- Dust movements were detected by a small machine, invented by University of Western Australia adjunct professor Brian O’Brien in 1966
- High-energy sunlight positively charges the dust particles, pushing them away from each other, lifting the dust three feet above the moon’s surface
- When ‘horizon brightening’ occurs, the effect is an eerie glow
Experts have finally solved the mystery of the moon’s eerie glow, which has baffled scientists for more than 50 years.
They say ‘horizon glow’ – a bizarre glow occurring on the Moon’s western horizon just after sunset – is caused by two newly-discovered phenomena linked to dust movements on the moon’s surface.
They are ‘sunrise dust storms’ and ‘horizon brightening,’ which when combined, result in the glow.
The bizarre glow on the moon’s western horizon (pictrued) , known as ‘horizon glow’, has been linked to dust particle movements just after sunset. High-energy sunlight positively charges the dust particles, pushing them away from each other, lifting the dust a metre above the moon’s surface
Horizon brightening is when the dawn horizon becomes one to four per cent brighter than sunlight at the end of sunrise.
The two phenomena were detected by a small machine, invented by University of Western Australia professor Brian O’Brien in 1966.
The ‘dust detector’ was mounted three feet (one metre) above the moon’s surface a few years after it was invented and the data it collected is still being analysed.
‘It found that sunrise dust-storms had resulted from the Apollo 12 mission rockets freeing up dust particles on the moon’s smooth surface and then sunrise lifting them to this height,’ he said.
The dust detector (pictured) was switched off in 1976 but the data it recorded was only recently collated, showing the dust did in fact hover about three feet off the ground, rather than kilometres above the surface
The high-energy sunlight positively charged the dust particles, pushing them away from each other, lifting the dust three feet (one metre) above the moon’s surface.

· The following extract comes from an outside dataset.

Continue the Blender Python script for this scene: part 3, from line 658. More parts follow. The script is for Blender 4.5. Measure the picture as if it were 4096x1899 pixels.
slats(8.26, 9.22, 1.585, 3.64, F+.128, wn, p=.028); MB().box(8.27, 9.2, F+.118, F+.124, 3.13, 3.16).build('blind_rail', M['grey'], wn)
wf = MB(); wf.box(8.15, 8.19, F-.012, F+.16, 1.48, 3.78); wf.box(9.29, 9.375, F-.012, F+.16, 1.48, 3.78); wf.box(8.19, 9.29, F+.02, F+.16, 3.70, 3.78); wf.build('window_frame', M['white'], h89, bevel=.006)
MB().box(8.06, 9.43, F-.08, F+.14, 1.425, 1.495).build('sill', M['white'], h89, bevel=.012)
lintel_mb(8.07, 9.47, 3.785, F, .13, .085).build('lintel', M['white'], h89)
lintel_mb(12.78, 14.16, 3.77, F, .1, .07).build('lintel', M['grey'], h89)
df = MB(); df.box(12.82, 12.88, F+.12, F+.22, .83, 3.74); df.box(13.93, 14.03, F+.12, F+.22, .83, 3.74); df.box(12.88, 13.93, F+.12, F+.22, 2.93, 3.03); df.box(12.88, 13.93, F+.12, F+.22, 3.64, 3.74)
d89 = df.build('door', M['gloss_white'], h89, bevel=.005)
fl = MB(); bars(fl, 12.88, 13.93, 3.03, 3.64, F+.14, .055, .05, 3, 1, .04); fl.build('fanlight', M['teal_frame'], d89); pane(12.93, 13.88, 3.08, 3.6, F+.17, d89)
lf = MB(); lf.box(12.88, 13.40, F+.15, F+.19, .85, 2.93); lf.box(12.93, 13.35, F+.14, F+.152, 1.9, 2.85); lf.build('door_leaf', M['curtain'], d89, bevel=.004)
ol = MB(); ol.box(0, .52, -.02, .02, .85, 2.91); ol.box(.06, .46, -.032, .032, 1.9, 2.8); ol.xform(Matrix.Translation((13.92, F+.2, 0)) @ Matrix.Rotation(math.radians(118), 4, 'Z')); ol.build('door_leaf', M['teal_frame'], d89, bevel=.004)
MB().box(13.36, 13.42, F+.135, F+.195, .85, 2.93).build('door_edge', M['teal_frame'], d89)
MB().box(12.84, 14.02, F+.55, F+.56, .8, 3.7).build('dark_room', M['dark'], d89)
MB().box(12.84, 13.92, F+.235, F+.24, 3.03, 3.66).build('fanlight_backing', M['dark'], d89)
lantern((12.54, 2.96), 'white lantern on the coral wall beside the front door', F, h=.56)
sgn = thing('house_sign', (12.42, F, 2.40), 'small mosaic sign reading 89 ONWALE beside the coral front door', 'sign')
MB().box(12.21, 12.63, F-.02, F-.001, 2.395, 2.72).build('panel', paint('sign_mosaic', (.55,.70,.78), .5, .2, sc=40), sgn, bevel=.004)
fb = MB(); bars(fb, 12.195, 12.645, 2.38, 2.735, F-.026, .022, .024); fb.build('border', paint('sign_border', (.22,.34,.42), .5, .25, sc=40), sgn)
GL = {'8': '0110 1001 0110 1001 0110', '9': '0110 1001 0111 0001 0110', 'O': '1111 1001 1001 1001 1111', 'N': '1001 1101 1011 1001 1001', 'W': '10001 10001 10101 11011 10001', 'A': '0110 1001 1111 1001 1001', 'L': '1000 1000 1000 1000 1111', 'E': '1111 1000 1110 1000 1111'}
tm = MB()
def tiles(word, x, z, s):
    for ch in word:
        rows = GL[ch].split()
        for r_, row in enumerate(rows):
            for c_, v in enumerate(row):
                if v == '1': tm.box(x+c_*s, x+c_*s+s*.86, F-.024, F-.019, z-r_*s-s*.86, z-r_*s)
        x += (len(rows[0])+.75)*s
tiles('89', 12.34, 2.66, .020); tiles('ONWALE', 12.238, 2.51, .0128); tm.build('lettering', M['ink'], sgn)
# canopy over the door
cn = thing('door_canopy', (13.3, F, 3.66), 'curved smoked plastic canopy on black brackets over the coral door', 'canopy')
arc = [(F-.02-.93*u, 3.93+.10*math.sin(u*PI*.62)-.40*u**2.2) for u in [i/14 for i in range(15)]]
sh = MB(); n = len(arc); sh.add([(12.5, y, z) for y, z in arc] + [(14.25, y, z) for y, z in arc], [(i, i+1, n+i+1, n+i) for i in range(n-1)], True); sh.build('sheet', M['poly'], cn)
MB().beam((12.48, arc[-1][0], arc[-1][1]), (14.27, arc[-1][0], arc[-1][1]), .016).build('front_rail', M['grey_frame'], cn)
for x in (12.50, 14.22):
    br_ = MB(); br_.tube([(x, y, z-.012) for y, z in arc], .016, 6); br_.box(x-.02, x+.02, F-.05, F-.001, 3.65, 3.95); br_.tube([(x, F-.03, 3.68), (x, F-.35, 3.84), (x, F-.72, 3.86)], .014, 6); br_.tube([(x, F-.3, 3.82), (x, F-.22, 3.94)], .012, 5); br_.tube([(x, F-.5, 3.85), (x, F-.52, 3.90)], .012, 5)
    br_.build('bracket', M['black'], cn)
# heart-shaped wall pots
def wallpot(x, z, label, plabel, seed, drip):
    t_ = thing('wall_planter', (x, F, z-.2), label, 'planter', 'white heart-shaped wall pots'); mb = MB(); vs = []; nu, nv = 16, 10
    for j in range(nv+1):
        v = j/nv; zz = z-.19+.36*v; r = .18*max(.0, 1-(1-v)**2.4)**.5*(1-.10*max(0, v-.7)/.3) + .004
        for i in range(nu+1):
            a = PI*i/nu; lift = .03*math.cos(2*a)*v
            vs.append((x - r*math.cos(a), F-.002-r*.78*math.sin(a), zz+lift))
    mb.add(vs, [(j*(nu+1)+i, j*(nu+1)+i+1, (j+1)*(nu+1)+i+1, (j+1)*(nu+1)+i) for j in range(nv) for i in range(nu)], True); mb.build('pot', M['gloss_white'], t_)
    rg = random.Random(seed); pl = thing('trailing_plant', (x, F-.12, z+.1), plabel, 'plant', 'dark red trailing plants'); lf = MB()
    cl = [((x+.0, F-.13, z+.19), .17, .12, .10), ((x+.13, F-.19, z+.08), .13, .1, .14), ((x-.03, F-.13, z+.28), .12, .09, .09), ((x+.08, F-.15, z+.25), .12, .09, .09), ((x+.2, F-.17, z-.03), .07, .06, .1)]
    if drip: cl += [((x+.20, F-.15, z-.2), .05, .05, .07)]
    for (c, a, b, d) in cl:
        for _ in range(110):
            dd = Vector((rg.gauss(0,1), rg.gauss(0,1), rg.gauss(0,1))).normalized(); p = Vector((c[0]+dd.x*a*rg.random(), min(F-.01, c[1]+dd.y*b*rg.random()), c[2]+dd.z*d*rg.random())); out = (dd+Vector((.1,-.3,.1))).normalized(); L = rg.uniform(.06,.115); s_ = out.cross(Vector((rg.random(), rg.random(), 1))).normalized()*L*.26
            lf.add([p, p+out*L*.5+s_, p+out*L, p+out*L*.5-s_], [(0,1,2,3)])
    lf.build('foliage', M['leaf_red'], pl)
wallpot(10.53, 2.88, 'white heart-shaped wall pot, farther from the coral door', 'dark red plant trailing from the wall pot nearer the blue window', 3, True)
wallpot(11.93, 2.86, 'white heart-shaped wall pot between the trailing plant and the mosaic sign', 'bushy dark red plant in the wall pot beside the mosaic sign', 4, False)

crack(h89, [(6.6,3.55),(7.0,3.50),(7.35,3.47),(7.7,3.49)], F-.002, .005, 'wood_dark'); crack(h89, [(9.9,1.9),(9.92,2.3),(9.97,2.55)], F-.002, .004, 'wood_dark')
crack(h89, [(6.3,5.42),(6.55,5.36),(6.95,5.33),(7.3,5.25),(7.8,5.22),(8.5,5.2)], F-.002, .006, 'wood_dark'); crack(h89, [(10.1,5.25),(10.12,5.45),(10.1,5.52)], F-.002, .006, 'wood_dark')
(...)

‘The dust continued to seamlessly scatter extra light into the solar cell of the dust detector, which we discovered and reported as horizon brightening by about one to four per cent more than direct sunlight,’ he said.
Professor O’Brien developed a model explaining sunrise dust storms and how they create ‘horizon brightening’.
‘Our “horizon brightening” is the sunrise equivalent of the post-sunset horizon glow,’ he said.
Professor O’Brien said it was important to understand characteristics of dust, as it has caused overheating and failure of many instruments and machines on the moon’s surface, including possibly China’s lunar rover Yutu to stall last year.
The dust detector was switched off in 1976, but the data it recorded was only recently collated, showing the dust did in fact hover about three feet (one metre) off the ground, rather than miles above the surface as previously predicted.
Earlier this year, Nasa’s sophisticated dust detector on the Lunar Atmosphere and Dust Environment Explorer (Ladee) which is orbiting the moon, confirmed there’s no evidence of moon dust at altitudes between two and 155 miles (three to 250km).